# [Information shown]

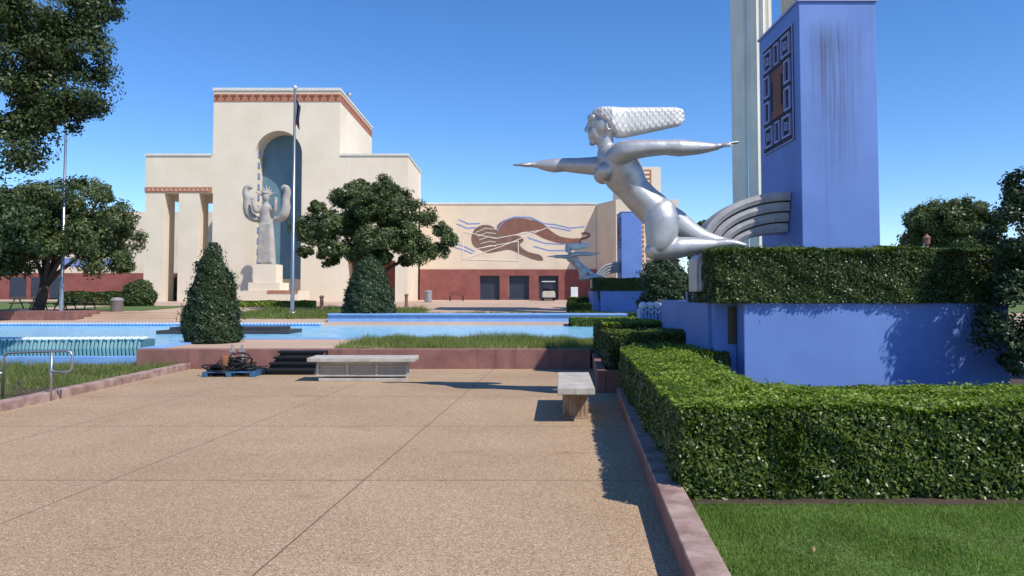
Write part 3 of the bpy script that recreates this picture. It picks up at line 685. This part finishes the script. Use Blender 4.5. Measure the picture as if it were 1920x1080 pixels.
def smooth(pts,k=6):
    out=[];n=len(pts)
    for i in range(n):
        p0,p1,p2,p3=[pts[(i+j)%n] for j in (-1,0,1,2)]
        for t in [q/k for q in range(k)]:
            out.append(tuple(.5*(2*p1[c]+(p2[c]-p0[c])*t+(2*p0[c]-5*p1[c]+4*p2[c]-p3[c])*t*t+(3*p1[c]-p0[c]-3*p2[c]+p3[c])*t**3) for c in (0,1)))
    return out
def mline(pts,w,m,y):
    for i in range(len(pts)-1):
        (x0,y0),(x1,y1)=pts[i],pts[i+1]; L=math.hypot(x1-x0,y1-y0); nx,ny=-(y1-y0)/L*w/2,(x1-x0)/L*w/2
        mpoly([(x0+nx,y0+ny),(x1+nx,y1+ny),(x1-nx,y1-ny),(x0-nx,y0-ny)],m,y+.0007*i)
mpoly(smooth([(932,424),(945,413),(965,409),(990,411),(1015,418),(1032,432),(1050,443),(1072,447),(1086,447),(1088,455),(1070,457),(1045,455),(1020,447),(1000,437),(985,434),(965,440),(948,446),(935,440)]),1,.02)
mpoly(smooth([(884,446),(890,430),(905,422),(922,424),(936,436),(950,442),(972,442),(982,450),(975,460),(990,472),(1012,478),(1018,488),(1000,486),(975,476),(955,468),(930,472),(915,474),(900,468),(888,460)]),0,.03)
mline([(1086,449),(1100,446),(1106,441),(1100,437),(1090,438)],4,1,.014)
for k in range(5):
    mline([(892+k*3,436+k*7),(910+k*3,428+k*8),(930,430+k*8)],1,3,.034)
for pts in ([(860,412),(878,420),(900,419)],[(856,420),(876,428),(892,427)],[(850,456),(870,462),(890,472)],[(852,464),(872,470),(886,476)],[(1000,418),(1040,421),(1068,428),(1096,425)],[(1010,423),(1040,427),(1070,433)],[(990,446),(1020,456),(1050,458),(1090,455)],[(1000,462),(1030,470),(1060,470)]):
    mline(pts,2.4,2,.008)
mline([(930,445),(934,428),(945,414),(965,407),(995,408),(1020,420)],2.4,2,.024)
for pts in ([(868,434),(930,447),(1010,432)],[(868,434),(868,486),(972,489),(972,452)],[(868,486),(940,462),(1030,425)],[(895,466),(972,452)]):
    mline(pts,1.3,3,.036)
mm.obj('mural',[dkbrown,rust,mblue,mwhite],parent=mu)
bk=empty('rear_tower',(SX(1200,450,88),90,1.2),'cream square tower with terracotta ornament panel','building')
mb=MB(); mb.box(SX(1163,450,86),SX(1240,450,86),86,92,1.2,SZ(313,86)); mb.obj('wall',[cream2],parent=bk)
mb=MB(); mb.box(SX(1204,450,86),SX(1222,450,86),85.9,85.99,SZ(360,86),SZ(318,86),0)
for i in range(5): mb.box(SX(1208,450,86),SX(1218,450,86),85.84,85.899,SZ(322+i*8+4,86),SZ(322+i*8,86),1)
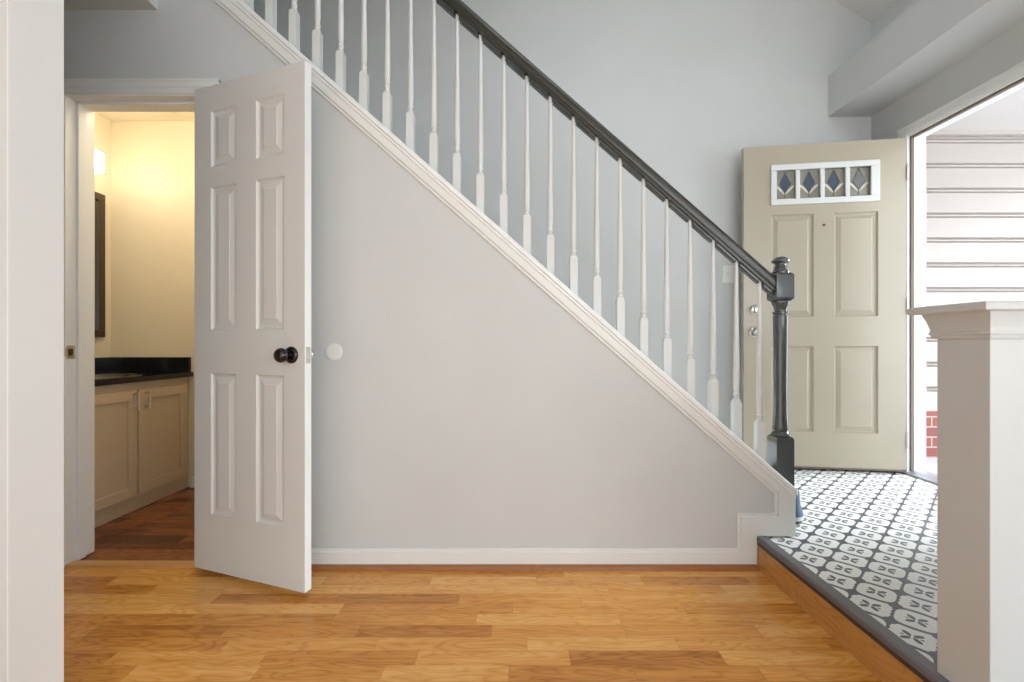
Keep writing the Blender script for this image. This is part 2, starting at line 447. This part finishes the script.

# [What the exercise asks]
Extract every line of the data exactly; pictures stay out.

# [The reply]
Write part 3 of the bpy script that recreates this picture. It picks up at line 685. This part finishes the script. Use Blender 4.5. Measure the picture as if it were 1920x1080 pixels.
def smooth(pts,k=6):
    out=[];n=len(pts)
    for i in range(n):
        p0,p1,p2,p3=[pts[(i+j)%n] for j in (-1,0,1,2)]
        for t in [q/k for q in range(k)]:
            out.append(tuple(.5*(2*p1[c]+(p2[c]-p0[c])*t+(2*p0[c]-5*p1[c]+4*p2[c]-p3[c])*t*t+(3*p1[c]-p0[c]-3*p2[c]+p3[c])*t**3) for c in (0,1)))
    return out
def mline(pts,w,m,y):
    for i in range(len(pts)-1):
        (x0,y0),(x1,y1)=pts[i],pts[i+1]; L=math.hypot(x1-x0,y1-y0); nx,ny=-(y1-y0)/L*w/2,(x1-x0)/L*w/2
        mpoly([(x0+nx,y0+ny),(x1+nx,y1+ny),(x1-nx,y1-ny),(x0-nx,y0-ny)],m,y+.0007*i)
mpoly(smooth([(932,424),(945,413),(965,409),(990,411),(1015,418),(1032,432),(1050,443),(1072,447),(1086,447),(1088,455),(1070,457),(1045,455),(1020,447),(1000,437),(985,434),(965,440),(948,446),(935,440)]),1,.02)
mpoly(smooth([(884,446),(890,430),(905,422),(922,424),(936,436),(950,442),(972,442),(982,450),(975,460),(990,472),(1012,478),(1018,488),(1000,486),(975,476),(955,468),(930,472),(915,474),(900,468),(888,460)]),0,.03)
mline([(1086,449),(1100,446),(1106,441),(1100,437),(1090,438)],4,1,.014)
for k in range(5):
    mline([(892+k*3,436+k*7),(910+k*3,428+k*8),(930,430+k*8)],1,3,.034)
for pts in ([(860,412),(878,420),(900,419)],[(856,420),(876,428),(892,427)],[(850,456),(870,462),(890,472)],[(852,464),(872,470),(886,476)],[(1000,418),(1040,421),(1068,428),(1096,425)],[(1010,423),(1040,427),(1070,433)],[(990,446),(1020,456),(1050,458),(1090,455)],[(1000,462),(1030,470),(1060,470)]):
    mline(pts,2.4,2,.008)
mline([(930,445),(934,428),(945,414),(965,407),(995,408),(1020,420)],2.4,2,.024)
for pts in ([(868,434),(930,447),(1010,432)],[(868,434),(868,486),(972,489),(972,452)],[(868,486),(940,462),(1030,425)],[(895,466),(972,452)]):
    mline(pts,1.3,3,.036)
mm.obj('mural',[dkbrown,rust,mblue,mwhite],parent=mu)
bk=empty('rear_tower',(SX(1200,450,88),90,1.2),'cream square tower with terracotta ornament panel','building')
mb=MB(); mb.box(SX(1163,450,86),SX(1240,450,86),86,92,1.2,SZ(313,86)); mb.obj('wall',[cream2],parent=bk)
mb=MB(); mb.box(SX(1204,450,86),SX(1222,450,86),85.9,85.99,SZ(360,86),SZ(318,86),0)
for i in range(5): mb.box(SX(1208,450,86),SX(1218,450,86),85.84,85.899,SZ(322+i*8+4,86),SZ(322+i*8,86),1)
Keep writing the Blender script for this image. This is part 2, starting at line 447. This part finishes the script.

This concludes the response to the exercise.